A Reliable Wife, by Robert Goolrick

This book is everywhere these days, including the top of many must-read lists. I've been surfing the net for hours, trying to figure out who likes this book so much, and why. I have come to the conclusion that it is beloved by people who adore bodice-ripping romances, but like them to feel like good literature.

As for it being a prime choice for book clubs, my bias against that designation has just increased. Surely people who get together to explore character and motivation would require something with a little more subtlety and substance.

I admit to having finished the book; I wanted to see how it ended (though I hated the ending). It struck me, originally, as a typical first novel; a little obvious, with the author tending to explain what was happening, rather than just letting events unfold. Eventually, however, the prose descended to platitudes, with characters summing up their entire lives in single sentences. From chapter to chapter, everybody's behavior changed one hundred and eighty degrees, yet they all calmly stated that they would never return to their former ways. Except that they did, over and over. Then they'd state again that they had changed, utterly.

The plot snapshot is this: 1907, Wisconsin. A wealthy, and I mean Midas-like, widower waits for his mail-order bride. Surprise, she is not the woman she claimed to be. No problem, he is patience itself. She goes off, at his request, \ in search of his long-lost son. Surprise, she returns to the former life we, the readers, had guessed she'd led. She returns to her husband, and yes, she does chooses this version of her life after all. Then the son throws a wrench into the works. Love, guilt, shame, and emotional blackmail ensue. And sex, lots of sex.

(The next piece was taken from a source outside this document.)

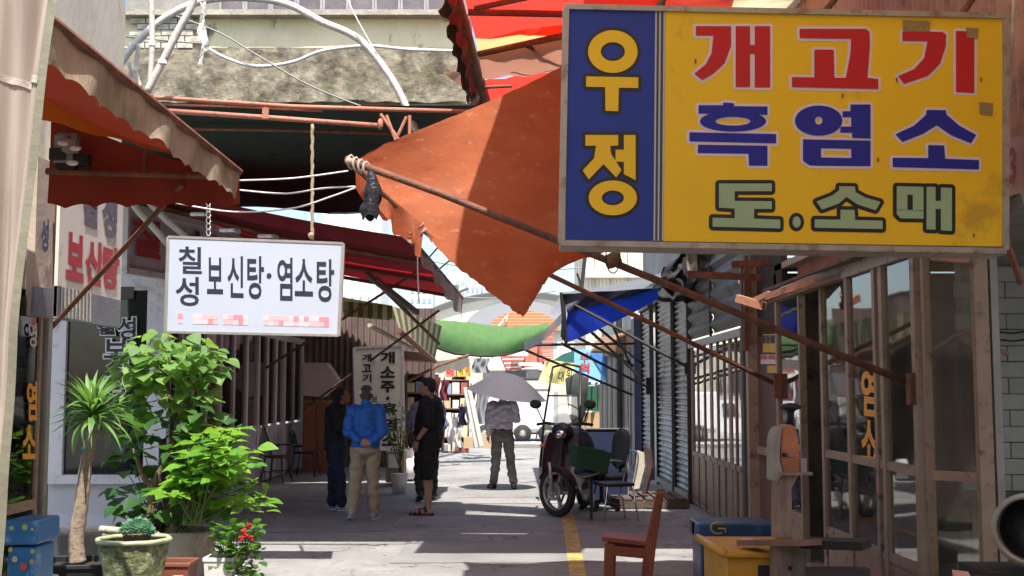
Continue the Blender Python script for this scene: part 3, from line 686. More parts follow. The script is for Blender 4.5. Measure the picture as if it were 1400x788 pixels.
mk('shell', MB().extr(a,(0,.5,0)), M('hood_paint', (.62,.46,.47), .5, .1, 3), hd)
bevel(hd.children[0], .02, 2)

# --- second awning, dark red, Y 12.2-18.6
a2 = T('dark_red_awning', 'dark red awning over the left shops with a pale worn valance', 'awning', (-4.3,15,3.9))
M_dred = M('dark_red_canvas', (.16,.018,.02), .8, .25, 3, .15, trans=.34, tcol=(.75,.02,.03), dirt=((.09,.012,.015), .3, 3))
def r2(u, v):
    y = 12.2+6.4*u; x = -1.03 - v*3.6 + .25*u*(1-v)
    return V((x, y, 3.22+.30*v*3.3*.82 - .08*math.sin(PI*v) - .09*u + .03*math.sin(u*9)*math.sin(v*PI)))
mk('roof_sheet', MB().sheet(r2, 26, 14), M_dred, a2, True)
M_pv = M('pale_valance', (.46,.33,.31), .85, .15, 4, .15, trans=.25, dirt=((.3,.22,.2), .3, 5))
mk('valance', MB().sheet(lambda u,v: r2(u,0)+V((.03*math.sin(u*30)*v,0,-(.12+.26*u)*v*1.0+.015*math.sin(u*60)*v)), 50, 4), M_pv, a2, True)
mk('near_side', MB().sheet(lambda u,v: r2(0,u*.75)+V((0,.01+.02*math.sin(u*11)*v,-.16*v*(1-u*.3))), 24, 3), M_dred, a2, True)
mk('front_bar', MB().tube([r2(k/6,0)+V((-.02,0,-.03)) for k in range(7)], .03, 8), M_steel, a2)
for k,u in enumerate((0.02,.3,.62,.97)):
    mk('rafter', MB().tube([r2(u,0)+V((0,0,-.05)), r2(u,.5)+V((0,0,-.06)), r2(u,1)+V((0,0,-.06))], .028, 8), M_steel, a2)
for k,(p_,q_) in enumerate((((364,503,17),(585,362,15.5)),((415,560,21),(600,425,18.4)),((500,372,15),(600,470,18)),((515,380,15),(560,430,16.5)))):
    mk('arm', MB().tube([P(*p_),P(*q_)], .02+.004*(k>1), 8), M_steel, a2)
fl = T('folded_arm', 'grey folded metal awning arms under the dark red awning', 'awning arm', P(560,410,15.5))
for (p_,q_) in (((505,378,15.2),(552,415,16)),((525,392,15.4),(571,428,16.2))): mk('channel', MB().bar(P(*p_),P(*q_),.05,.07), M('grey_channel', (.24,.22,.2), .5, .2, 5), fl)
# --- striped awning 3 beyond
a3 = T('striped_awning', 'cream and olive striped side curtain of the awning beyond the dark red one', 'awning', P(570,460,21))
M_cr = M('cream_stripe', (.50,.44,.26), .8, .15, 3, .1, trans=.2, dirt=((.33,.28,.16), .3, 4)); M_ol = M('olive_stripe', (.13,.12,.055), .8, .15, 3, .1, trans=.15)
TL_, TR_, BR_, BL_ = P(536,418,20), P(604,446,24.5), P(594,494,24.5), P(546,452,20.0)
for k in range(16):
    s0 = k/16; s1 = (k+1)/16
    mk('stripe', MB().quad(TL_.lerp(TR_,s0),TL_.lerp(TR_,s1),BL_.lerp(BR_,s1),BL_.lerp(BR_,s0)), M_cr if k%2==0 else M_ol, a3)
TL2,TR2 = P(470,412,20.2), P(536,418,20.1); 
for k in range(10):
    s0 = k/10; s1 = (k+1)/10
    mk('stripe', MB().quad(TL2.lerp(TR2,s0),TL2.lerp(TR2,s1),TL2.lerp(TR2,s1)-V((0,0,.26)),TL2.lerp(TR2,s0)-V((0,0,.26))), M_cr if k%2==0 else M_ol, a3)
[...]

The thing that bothered me the most about this book was the timeline. It all takes place over the course of a single winter. Now I know that Wisconsin winters are long and hard, but honestly, this one must have lasted for 17 months! Statements such as "night after night" and "day after day" are used with great frequency in this book, which leads the reader to assume that each section of the book lasts for, well, weeks and weeks.

As I mentioned, other people do like this book. Here's a much more complimentary review, from the Washington Post. I might still read Goolrick's memoir, The End of the World as We Know It. It sounds like the kind of dysfunctional family history I enjoy, and it's set in the South, where they really know how to do family drama. He should probably have left the cold, austere winters of Wisconsin alone.

1 comment:

  1. I couldn't stand this one. There was so much hype and then I read it and it was just a romance novel in disguise. I was not impressed.